In the light of recent events, Italy will introduce a stewarding system. Matthew Barker reports on how a new approach to stadium management, imposed from above, will impact on the game
The day after Manchester United’s Champions League quarter-final first leg in Rome, a series of crowd-control measures were announced by the Italian government. Central to these new laws, drawn up in the wake of the riots in Catania and the death of police officer Filippo Raciti, is the introduction of a stewarding system, modelled on the British matchday experience.
Policing inside stadiums will be phased out in time for the start of next season, with one steward in place for every 250 spectators. A carabinieri presence will remain outside grounds, providing any necessary back-up. Clubs will have to pay new stewarding staff, but the government are funding a training programme for around 70 chief stewards, to be held at a sports college in Rome early this summer. The Italian football federation (FIGC) are also to appoint a national stewarding co-ordinator.
Sports Minister Giovanna Melandri is confident that the changes will run fairly smoothly, but just what actual remit the stewards will have remains unclear. Clubs looking to recruit stewards have pushed the “fun” angle; a way to get out of the house at the weekend and develop a closer affinity with your local side. A journalist from the news magazine Panorama was alarmed by the apparently lackadaisical approach of some of the new employees at Genoa’s Stadio Luigi Ferraris towards their jobs. One interviewee breezily admitted he was there to catch a game for free and socialise with his mates. Fair enough – on a meagre €10 per match, who can really blame him?
With no legal powers, stewards can’t intervene if trouble should break out or if a lone spectator should run on to the pitch, and appear to be little more than ticket inspectors. But what happens when there’s a disturbance in the curva or racist chanting? Stewards surely can’t be expected to go where even the police generally fear to tread. Melandri and the FIGC tend to skirt around the question, issuing rather vague statements hoping that a refound family audience will dilute the more poisonous atmosphere drifting down from sections of the stand.
There is a reluctance for any direct confrontation. Instead, the new laws will steadily chip away at curva culture. Some banners, the celebrated striscioni that drape over whole stretches of terracing, now have to be approved by clubs before they can be displayed in the ground. Forms have to be filled out, detailing the size, content and where in the stadium the banner will be placed. In Turin, fans have compiled photo albums of the striscioni they hope to use throughout the season. Tickets for away supporters can no longer be purchased en bloc, restricting the numbers of travelling support. Previously, ultra groups would buy up tickets and distribute them themselves.
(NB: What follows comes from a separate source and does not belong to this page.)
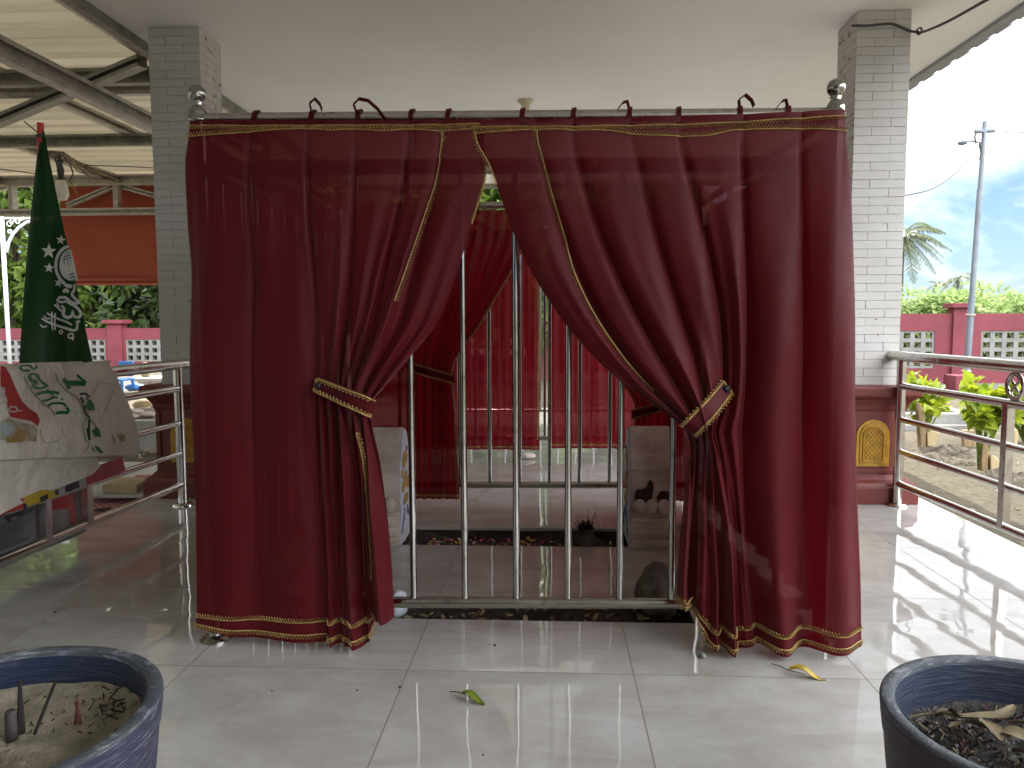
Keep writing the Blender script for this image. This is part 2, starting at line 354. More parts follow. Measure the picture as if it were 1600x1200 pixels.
# ------------------------------------------------------------------ setting
def struct(name, mb, m, **kw):
    o = mb.build(name, m, **kw); o['kind'] = 'structure'; return o
GZ = -.2
def grid_patch(x0, x1, y0, y1, nx, ny, zf):
    mb = MB(); vs = []
    for j in range(ny+1):
        for i in range(nx+1):
            x = x0+(x1-x0)*i/nx; y = y0+(y1-y0)*j/ny; vs.append((x, y, zf(x, y)))
    mb.add(vs, [(j*(nx+1)+i, j*(nx+1)+i+1, (j+1)*(nx+1)+i+1, (j+1)*(nx+1)+i) for j in range(ny) for i in range(nx)])
    return mb
mb = MB(); mb.add([(-400,-300,GZ-.02),(400,-300,GZ-.02),(400,600,GZ-.02),(-400,600,GZ-.02)], [(0,1,2,3)])
mb2 = grid_patch(-16, 16, -8, 18, 128, 104, lambda x, y: GZ+.025*math.sin(x*1.7+y)*math.sin(y*1.3-x*.6)+random.uniform(-.008,.008))
struct('ground', mb2, M['ground'], smooth=True)
struct('terrain', mb, M['ground'])

# pavilion floor with two open grave strips
FX0 = -2.11
FX1, FY0, FY1 = 1.93, -6.3, 8.3
a = atZ(600,968,0); b = atZ(1085,970,0)
PIT1 = (a.x-.02, b.x, a.y+.01, a.y+.21)
PIT2 = (-.72, .34, 3.12, 3.40)
xs = sorted({FX0, FX1, PIT1[0], PIT1[1], PIT2[0], PIT2[1]}); ys = sorted({FY0, FY1, PIT1[2], PIT1[3], PIT2[2], PIT2[3]})
def inpit(x, y): return any(p[0] < x < p[1] and p[2] < y < p[3] for p in (PIT1, PIT2))
mb = MB()
for i in range(len(xs)-1):
    for j in range(len(ys)-1):
        if not inpit((xs[i]+xs[i+1])/2, (ys[j]+ys[j+1])/2):
            mb.add([(xs[i],ys[j],0),(xs[i+1],ys[j],0),(xs[i+1],ys[j+1],0),(xs[i],ys[j+1],0)], [(0,1,2,3)])
for p in (PIT1, PIT2):
    x0,x1,y0,y1 = p; d = -.2
    d = -.012
    mb.add([(x0,y0,0),(x1,y0,0),(x1,y1,0),(x0,y1,0),(x0,y0,d),(x1,y0,d),(x1,y1,d),(x0,y1,d)], [(0,1,5,4),(1,2,6,5),(2,3,7,6),(3,0,4,7)])
    d1 = -.2; mb.mi = 1
    mb.add([(x0,y0,d),(x1,y0,d),(x1,y1,d),(x0,y1,d),(x0,y0,d1),(x1,y0,d1),(x1,y1,d1),(x0,y1,d1)], [(0,1,5,4),(1,2,6,5),(2,3,7,6),(3,0,4,7)]); mb.mi = 0
d = -.32
mb.add([(FX0,FY0,0),(FX1,FY0,0),(FX1,FY1,0),(FX0,FY1,0),(FX0,FY0,d),(FX1,FY0,d),(FX1,FY1,d),(FX0,FY1,d)], [(0,4,5,1),(1,5,6,2),(2,6,7,3),(3,7,4,0)])
struct('floor', mb, [M['tile'], M['soil']])
for k, p in enumerate((PIT1, PIT2)):
    z0 = (-.055, -.05)[k]
    mb = grid_patch(p[0]+.001, p[1]-.001, p[2]+.001, p[3]-.001, 60, 16, lambda x, y: z0+.035*math.sin(x*9+k)*math.sin(y*21)+random.uniform(-.012,.012))
    o = mb.build('grave_soil', M['soil'], smooth=True); o['kind'] = 'structure'

# ceiling slab of the pavilion with fascias
CZ = 2.45
eave = [atZ(1437,112,CZ-.02), atZ(1600,15,CZ-.02)]
EX = (eave[0].x+eave[1].x)/2; WX = -2.2
mb = MB(); mb.bb((WX, -6.8, CZ), (EX, 8.6, CZ+.12))
struct('ceiling', mb, M['ceiling'])
mb = MB()
mb.bb((EX+.003, -6.8, CZ-.02), (EX+.07, 8.6, CZ+.16))
for k in range(77): mb.bb((EX+.073, -6.8+k*.2, CZ-.012), (EX+.10, -6.8+k*.2+.13, CZ+.15))
o = struct('eave', mb, mat('grey_blue_fascia', (.30,.31,.34), .6, 0, .2, 4))
mb = MB(); mb.bb((WX-.05, -6.8, CZ-.05), (WX-.003, 8.6, CZ+.2)); mb.bb((WX-.003, 8.603, CZ-.05), (EX, 8.66, CZ+.2))
struct('fascia', mb, M['galv_dark'])
mb = MB(); mb.bb((-9, -6.6, GZ-.1), (2.2, -6.4, CZ-.06)); struct('wall', mb, mat('light_blocking_wall', (.22,.205,.19), .9))  # unseen wall added behind the camera to block frontal light on the curtains
# pitched roof above (keeps the sun off the slab)
mb = MB(); mb.add([(WX-.1,-6.9,CZ+.22),(EX+.12,-6.9,CZ+.22),(EX+.12,8.7,CZ+.22),(WX-.1,8.7,CZ+.22),((WX+EX)/2,-6.9,CZ+1.1),((WX+EX)/2,8.7,CZ+1.1)], [(0,4,5,3),(1,2,5,4),(0,1,4),(3,5,2)])
struct('roof', mb, mat('red_roof_tile', (.25,.08,.05), .8))

# ------------------------------------------------------------------ columns
def brick_column(x0, x1, y0, side, label):
    w = x1-x0; dpt = .26; cx = (x0+x1)/2; cy = y0+dpt/2; t = .006
    root = thing('brick_column', label, 'column', (cx, cy, 0), 'white brick columns of the pavilion')
    ztop = CZ-.002; zb = .60
    mb = MB(); mb.bb((x0+t, y0+t, zb), (x1-t, y0+dpt-t, ztop)); mb.build('mortar_core', M['mortar'], root)
    mb = MB(); h = .0425; n = int((ztop-zb)/h)
    h = (ztop-zb)/n; g = .0021
    for k in range(n):
        z0 = zb+k*h+g/2; z1 = z0+h-g
        for face in range(4):
            L_ = w if face % 2 == 0 else dpt-2*t
            cuts = [0, .33*L_, L_] if (k+face) % 2 else [0, .69*L_, L_]
            for i in range(2):
                s0, s1 = cuts[i]+(g/2 if i else 0), cuts[i+1]-(g/2 if i == 0 else 0)
                j = random.uniform(0, .0028)
                if face == 0: mb.mi = 0; mb.bb((x0+s0, y0+j, z0), (x0+s1, y0+t-.0005, z1))
                elif face == 2: mb.mi = 0; mb.bb((x0+s0, y0+dpt-t+.0005, z0), (x0+s1, y0+dpt-j, z1))
                elif face == 1: mb.mi = 1 if side < 0 else 0; mb.bb((x1-t+.0005, y0+t+s0, z0), (x1-j, y0+t+s1, z1))
                else: mb.mi = 1 if side > 0 else 0; mb.bb((x0+j, y0+t+s0, z0), (x0+t-.0005, y0+t+s1, z1))
    mb.build('brickwork', [M['brick'], M['brick_chipped']], root)
    hw = w/2
    mb = MB()
    mb.sqlathe((cx, cy, 0), [(hw+.085,0),(hw+.085,.085),(hw+.078,.09),(hw+.072,.105),(hw+.05,.118),(hw+.036,.135),(hw+.03,.14),(hw+.03,.47),(hw+.036,.475),(hw+.040,.50),(hw+.06,.53),(hw+.082,.545),(hw+.086,.555),(hw+.086,.592),(hw+.078,.6)], (dpt/2+.03)/(hw+.03))
    ped = mb.build('pedestal', M['red_paint'], root, bevel=.004)
    # raised side boards
    yf = cy-(hw+.03)*(dpt/2+.03)/(hw+.03)
    mb = MB()
    for sx in (-1, 1): mb.bb((cx+sx*(hw+.012)-.012, yf-.008, .15), (cx+sx*(hw+.012)+.012, yf-.001, .465))
    mb.bb((cx-hw, yf-.006, .150), (cx+hw, yf-.001, .172))
    mb.build('moulding', M['red_paint'], ped, bevel=.003)
    # gold arched panels on the front and the outer faces
    def arch(w2, zb_, zt, nseg=14):
        pts = [(-w2, zb_), (w2, zb_)]
        for i in range(nseg+1):
            a = math.pi*i/nseg; pts.append((w2*math.cos(a), zt-w2+w2*math.sin(a)))
        return pts
    mb = MB()
    for (w2, zb_, zt, dd) in ((.083,.185,.425,.006),(.066,.2,.408,.011)):
        mb.prism([(cx+px, yf-dd, pz) for px, pz in arch(w2, zb_, zt)], (0, dd-.001, 0))
    pan = mb.build('arched_panel', M['gold_paint'], ped, bevel=.002)
    mb = MB()
    out = [(cx+px, yf-.014, pz) for px, pz in arch(.05,.215,.392)]
    mb.tube(out+[out[0]], .0035, 6)
    for k in range(-4, 5):
        for s in (-1, 1):
            p = []
            for q in range(-12, 13):
                px = q*.0035; pz = .298+s*px*1.25+k*.026
                if abs(px) < .043 and .222 < pz < .385-max(0, abs(px)-.015)*.8: p.append((cx+px, yf-.013, pz))
            if len(p) > 2: mb.tube([p[0], p[-1]], .0026, 5)
    mb.build('lattice', M['gold_paint'], pan)
    return root
brick_column(-2.085, -1.815, 4.0, -1, 'white painted brick column on a maroon base beside the rolled banner')
brick_column(1.505, 1.765, 4.0, 1, 'white painted brick column on a maroon base with the sky beside it')

# ------------------------------------------------------------------ enclosures (stainless rail frames)
def frame(label, FL, FR, BL, BR, zt, z_up, z_lo, nb, ns, rb=.0098):
    root = thing('grave_railing', label, 'railing', ((FL[0]+BR[0])/2, (FL[1]+BR[1])/2, 0))
    P = [Vector((*p, 0)) for p in (FL, FR, BR, BL)]
    for p in P:
        mb = MB(); mb.tube([p, p+Vector((0,0,zt+.015))], .022, 16)
        post = mb.build('post', M['steel'], root, smooth=True, ang=R(40))
        mb = MB(); mb.lathe(p, [(.046,0),(.046,.006),(.038,.012),(.0255,.016)], 20); mb.build('flange', M['steel'], post, smooth=True, ang=R(40))
        mb = MB()
        z = zt+.02
        prof = [(.0225,z-.03),(.027,z-.028),(.027,z-.02),(.0235,z-.018),(.0245,z-.006),(.0225,z+.004),(.016,z+.013),(.0115,z+.019),(.0165,z+.024),(.0115,z+.028)]
        for i in range(1, 14):
            a = -math.pi/2+.35+(math.pi-.35)*i/13
            prof.append((max(.0005,.0245*math.cos(a)), z+.049+.0245*math.sin(a)))
        mb.lathe(p, prof, 24); mb.build('ball_finial', M['steel'], post, smooth=True)
    for i in range(4):
        A, B = P[i], P[(i+1)%4]; n = nb if i % 2 == 0 else ns
        for nm, z, r in (('top_rail', zt, .0165), ('upper_rail', z_up, .021), ('lower_rail', z_lo, .0165)):
            mb = MB(); k = (B-A).normalized()*.02
            mb.tube([A+k+Vector((0,0,z)), B-k+Vector((0,0,z))], r, 14); mb.build(nm, M['steel_dull' if nm != 'lower_rail' else 'steel'], root, smooth=True, ang=R(50))
        for t in n:
            q = A.lerp(B, t)
            mb = MB(); mb.tube([q+Vector((0,0,z_lo)), q+Vector((0,0,z_up))], rb, 10); mb.build('bar', M['steel'], root, smooth=True, ang=R(50))
    return root
pl = atP(321, 600); pr = atP(1295, 600)
FL = (pl.x, pl.y+.012); FR = (pr.x, pr.y+.012)
wv = Vector((FR[0]-FL[0], FR[1]-FL[1])); nv = Vector((-wv.y, wv.x)).normalized()
DEP = 1.62
BL = (FL[0]+nv.x*DEP, FL[1]+nv.y*DEP); BR = (FR[0]+nv.x*DEP, FR[1]+nv.y*DEP)
zt = (atP(315,188).z+atP(1310,172).z)/2; zlo = atP(808,944).z; zup = atP(800,258).z
def bar_t(px): return (atP(px, 900).x-FL[0])/(FR[0]-FL[0])
step = (bar_t(1050)-bar_t(645))/5
t0 = bar_t(645)
nb = [t0+step*k for k in range(-4, 9) if .02 < t0+step*k < .98]
nbk = [1-t for t in nb]
frame('stainless steel railing cage with ball topped posts around the grave behind the front curtains', FL, FR, BL, BR, zt, zup, zlo, nb, [i/11 for i in range(1, 11)])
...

Melandri is aware that any new laws can only really work if the clubs actually own their grounds and (shades of Thatcher here) is keen to put the burden on football to put its own house in order. Italy’s failure to land the 2012 European Championship put a serious dent in clubs’ hopes of gaining ownership on the (relative) cheap. And, while the rich usual suspects should be able to foot the bill comfortably for much needed stadium improvements, with a collective TV rights deal at least a couple of years away, smaller clubs are bound to struggle.
An increase in ticket prices looks likely and the FIGC have spoken of their desire to develop season-ticket sales. We may well have seen the heyday of curva choreography. However, many Italians now feel the ultras have had it their way for too long. The mood following Raciti’s death has been compared to that in England after Hillsborough: a feeling that things have to change, even if it proves to be at the expense of atmosphere and spectacle within grounds.
The Premiership remains very much the ideal, with stewards increasingly seen as symbols of this new calcio moderno. The incidents in and around the Stadio Olimpico, and subsequent political fallout, pushed the flaws and potential problems of the new system under a harsh spotlight, but both the Italian footballing authorities and government are looking to the long term. With so many ultra groups highly politicised and organised, further flashpoints in the short term are probably inevitable.